begin

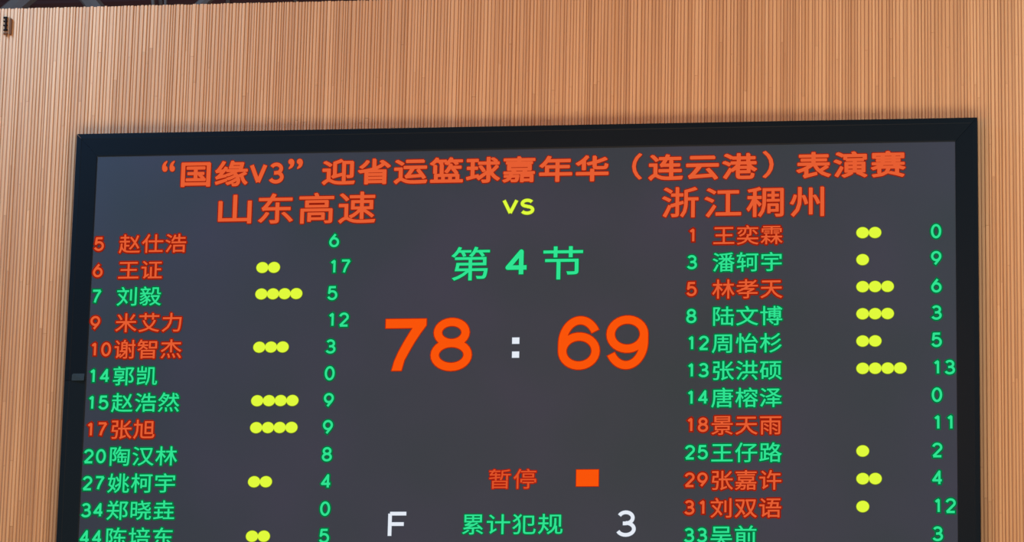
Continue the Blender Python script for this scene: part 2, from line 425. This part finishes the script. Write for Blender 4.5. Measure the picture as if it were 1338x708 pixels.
fit_char(ink, '暂', bpx(638.9, 667.0, 612.4, 638.0), 0.0006, 0.0060); fit_char(ink, '停', bpx(670.8, 700.3, 612.0, 638.0), 0.0006, 0.0060)
ink.done('timeout_text', DIM, 'thin orange Chinese word for time-out')
ink = Ink(); rect(ink, (752.7, 781.8, 613.1, 634.7), 0.004); ink.done('timeout_marker', SCORE, 'orange rectangle beside the time-out word')
ink = Ink()
for ch, bb in zip('累计犯规', ((603.6, 631.1, 671.7, 697.8), (635.7, 666.2, 671.4, 697.4), (669.2, 699.7, 671.2, 697.4), (702.8, 734.8, 670.8, 697.4))):
    fit_char(ink, ch, bpx(*bb), 0.0008, 0.0070)
ink.done('foul_heading', GREEN, 'green Chinese heading for team fouls')
ink = Ink(); digit(ink, 'F', *bpx(506.6, 532.4, 668.2, 701.9), 0.0118, 0.003); ink.done('foul_letter', WHITE, 'white letter F left of the green heading')
ink = Ink(); digit(ink, '3', *bpx(805, 830.5, 666.4, 700.7), 0.0118, 0.003); ink.done('foul_number', WHITE, 'white number 3 right of the green heading')

# player rows: shirt number, name, foul dots, points
ZR, DZ = -0.7590, 0.17977
def num(ink, txt, x0, z, cwid):
    """x0: left edge of the first half-width cell, z: centre"""
    w_, h_ = 0.0665, 0.0955
    for i, ch in enumerate(txt):
        a = x0 + i * cwid
        if ch == '1': digit(ink, '1', a + 0.014, a + 0.051, z - h_ / 2, z + h_ / 2, 0.0075, 0.0092)
        else: digit(ink, ch, a, a + w_, z - h_ / 2, z + h_ / 2, 0.0075, 0.0092)
LEFT = [('5', '赵仕浩', 'o', 0, '6'), ('6', '王证', 'o', 2, '17'), ('7', '刘毅', 'g', 4, '5'), ('9', '米艾力', 'o', 0, '12'), ('10', '谢智杰', 'o', 3, '3'),
        ('14', '郭凯', 'g', 0, '0'), ('15', '赵浩然', 'g', 4, '9'), ('17', '张旭', 'o', 4, '9'), ('20', '陶汉林', 'g', 0, '8'), ('27', '姚柯宇', 'g', 2, '4'),
        ('34', '郑晓垚', 'g', 0, '0'), ('44', '陈培东', 'g', 2, '5')]
RIGHT = [('1', '王奕霖', 'o', 2, '0'), ('3', '潘轲宇', 'g', 1, '9'), ('5', '林孝天', 'o', 3, '6'), ('8', '陆文博', 'g', 3, '3'), ('12', '周怡杉', 'g', 2, '5'),
         ('13', '张洪硕', 'g', 4, '13'), ('14', '唐榕泽', 'g', 0, '0'), ('18', '景天雨', 'o', 0, '11'), ('25', '王仔路', 'g', 1, '2'), ('29', '张嘉许', 'o', 2, '4'),
         ('31', '刘双语', 'o', 1, '12'), ('33', '吴前', 'g', 0, '3')]
def side(rows, x_num, x_name, name_pitch, x_dot, dot_pitch, x_pts, num_pitch, zoff):
    for j, (n, nm, colr, dots, pts) in enumerate(rows):
        z = ZT + ZR - j * DZ; mats = ORANGE if colr == 'o' else GREEN
        ink = Ink(); num(ink, n, x_num, z + zoff[0], num_pitch); ink.done('shirt_number', mats)
        ink = Ink()
        for i, ch in enumerate(nm): cell_char(ink, ch, x_name + i * name_pitch, z + zoff[1], name_pitch * 0.97, 0.137, 0.0011, 0.0092)
        ink.done('player_name', mats)
        for i in range(dots):
            ink = Ink(); c_ = Vector((x_dot + i * dot_pitch, z))
            ink.dot(c_, 0.0400, YC, 0, 24, 0.0365); ink.dot(c_, 0.0435, YR, 1, 24, 0.0400)
            ink.done('foul_dot', YELLOW)
        ink = Ink(); num(ink, pts, x_pts, z + zoff[2], num_pitch); ink.done('points_number', GREEN)
XL = lambda x, y: px(x, y).x
side(LEFT, (XL(123.3, 318) + XL(105.6, 666) + XL(102.8, 701)) / 3, (XL(168.4, 317) + XL(153.3, 666)) / 2,
     ((XL(229.5, 317) - XL(168.4, 317)) + (XL(213.3, 666) - XL(153.3, 666))) / 4, 1.30347, 0.0782, (XL(429.8, 314) + XL(417.8, 664)) / 2, 0.0825, (-0.004, -0.008, 0.0))
side(RIGHT, (XL(897.3, 341) + XL(893.2, 698)) / 2, (XL(945.2, 305) + XL(943.0, 662)) / 2, 0.1555, 5.25753, 0.0800, (XL(1216.8, 303) + XL(1217.2, 589)) / 2, 0.0825, (-0.002, -0.008, 0.003))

end

**EXERCISE PROMPT:** Write out the material above once more, exactly as it reads, with no pictures.

**SOLUTION TO THE PROBLEM:**
Continue the Blender Python script for this scene: part 2, from line 425. This part finishes the script. Write for Blender 4.5. Measure the picture as if it were 1338x708 pixels.
fit_char(ink, '暂', bpx(638.9, 667.0, 612.4, 638.0), 0.0006, 0.0060); fit_char(ink, '停', bpx(670.8, 700.3, 612.0, 638.0), 0.0006, 0.0060)
ink.done('timeout_text', DIM, 'thin orange Chinese word for time-out')
ink = Ink(); rect(ink, (752.7, 781.8, 613.1, 634.7), 0.004); ink.done('timeout_marker', SCORE, 'orange rectangle beside the time-out word')
ink = Ink()
for ch, bb in zip('累计犯规', ((603.6, 631.1, 671.7, 697.8), (635.7, 666.2, 671.4, 697.4), (669.2, 699.7, 671.2, 697.4), (702.8, 734.8, 670.8, 697.4))):
    fit_char(ink, ch, bpx(*bb), 0.0008, 0.0070)
ink.done('foul_heading', GREEN, 'green Chinese heading for team fouls')
ink = Ink(); digit(ink, 'F', *bpx(506.6, 532.4, 668.2, 701.9), 0.0118, 0.003); ink.done('foul_letter', WHITE, 'white letter F left of the green heading')
ink = Ink(); digit(ink, '3', *bpx(805, 830.5, 666.4, 700.7), 0.0118, 0.003); ink.done('foul_number', WHITE, 'white number 3 right of the green heading')

# player rows: shirt number, name, foul dots, points
ZR, DZ = -0.7590, 0.17977
def num(ink, txt, x0, z, cwid):
    """x0: left edge of the first half-width cell, z: centre"""
    w_, h_ = 0.0665, 0.0955
    for i, ch in enumerate(txt):
        a = x0 + i * cwid
        if ch == '1': digit(ink, '1', a + 0.014, a + 0.051, z - h_ / 2, z + h_ / 2, 0.0075, 0.0092)
        else: digit(ink, ch, a, a + w_, z - h_ / 2, z + h_ / 2, 0.0075, 0.0092)
LEFT = [('5', '赵仕浩', 'o', 0, '6'), ('6', '王证', 'o', 2, '17'), ('7', '刘毅', 'g', 4, '5'), ('9', '米艾力', 'o', 0, '12'), ('10', '谢智杰', 'o', 3, '3'),
        ('14', '郭凯', 'g', 0, '0'), ('15', '赵浩然', 'g', 4, '9'), ('17', '张旭', 'o', 4, '9'), ('20', '陶汉林', 'g', 0, '8'), ('27', '姚柯宇', 'g', 2, '4'),
        ('34', '郑晓垚', 'g', 0, '0'), ('44', '陈培东', 'g', 2, '5')]
RIGHT = [('1', '王奕霖', 'o', 2, '0'), ('3', '潘轲宇', 'g', 1, '9'), ('5', '林孝天', 'o', 3, '6'), ('8', '陆文博', 'g', 3, '3'), ('12', '周怡杉', 'g', 2, '5'),
         ('13', '张洪硕', 'g', 4, '13'), ('14', '唐榕泽', 'g', 0, '0'), ('18', '景天雨', 'o', 0, '11'), ('25', '王仔路', 'g', 1, '2'), ('29', '张嘉许', 'o', 2, '4'),
         ('31', '刘双语', 'o', 1, '12'), ('33', '吴前', 'g', 0, '3')]
def side(rows, x_num, x_name, name_pitch, x_dot, dot_pitch, x_pts, num_pitch, zoff):
    for j, (n, nm, colr, dots, pts) in enumerate(rows):
        z = ZT + ZR - j * DZ; mats = ORANGE if colr == 'o' else GREEN
        ink = Ink(); num(ink, n, x_num, z + zoff[0], num_pitch); ink.done('shirt_number', mats)
        ink = Ink()
        for i, ch in enumerate(nm): cell_char(ink, ch, x_name + i * name_pitch, z + zoff[1], name_pitch * 0.97, 0.137, 0.0011, 0.0092)
        ink.done('player_name', mats)
        for i in range(dots):
            ink = Ink(); c_ = Vector((x_dot + i * dot_pitch, z))
            ink.dot(c_, 0.0400, YC, 0, 24, 0.0365); ink.dot(c_, 0.0435, YR, 1, 24, 0.0400)
            ink.done('foul_dot', YELLOW)
        ink = Ink(); num(ink, pts, x_pts, z + zoff[2], num_pitch); ink.done('points_number', GREEN)
XL = lambda x, y: px(x, y).x
side(LEFT, (XL(123.3, 318) + XL(105.6, 666) + XL(102.8, 701)) / 3, (XL(168.4, 317) + XL(153.3, 666)) / 2,
     ((XL(229.5, 317) - XL(168.4, 317)) + (XL(213.3, 666) - XL(153.3, 666))) / 4, 1.30347, 0.0782, (XL(429.8, 314) + XL(417.8, 664)) / 2, 0.0825, (-0.004, -0.008, 0.0))
side(RIGHT, (XL(897.3, 341) + XL(893.2, 698)) / 2, (XL(945.2, 305) + XL(943.0, 662)) / 2, 0.1555, 5.25753, 0.0800, (XL(1216.8, 303) + XL(1217.2, 589)) / 2, 0.0825, (-0.002, -0.008, 0.003))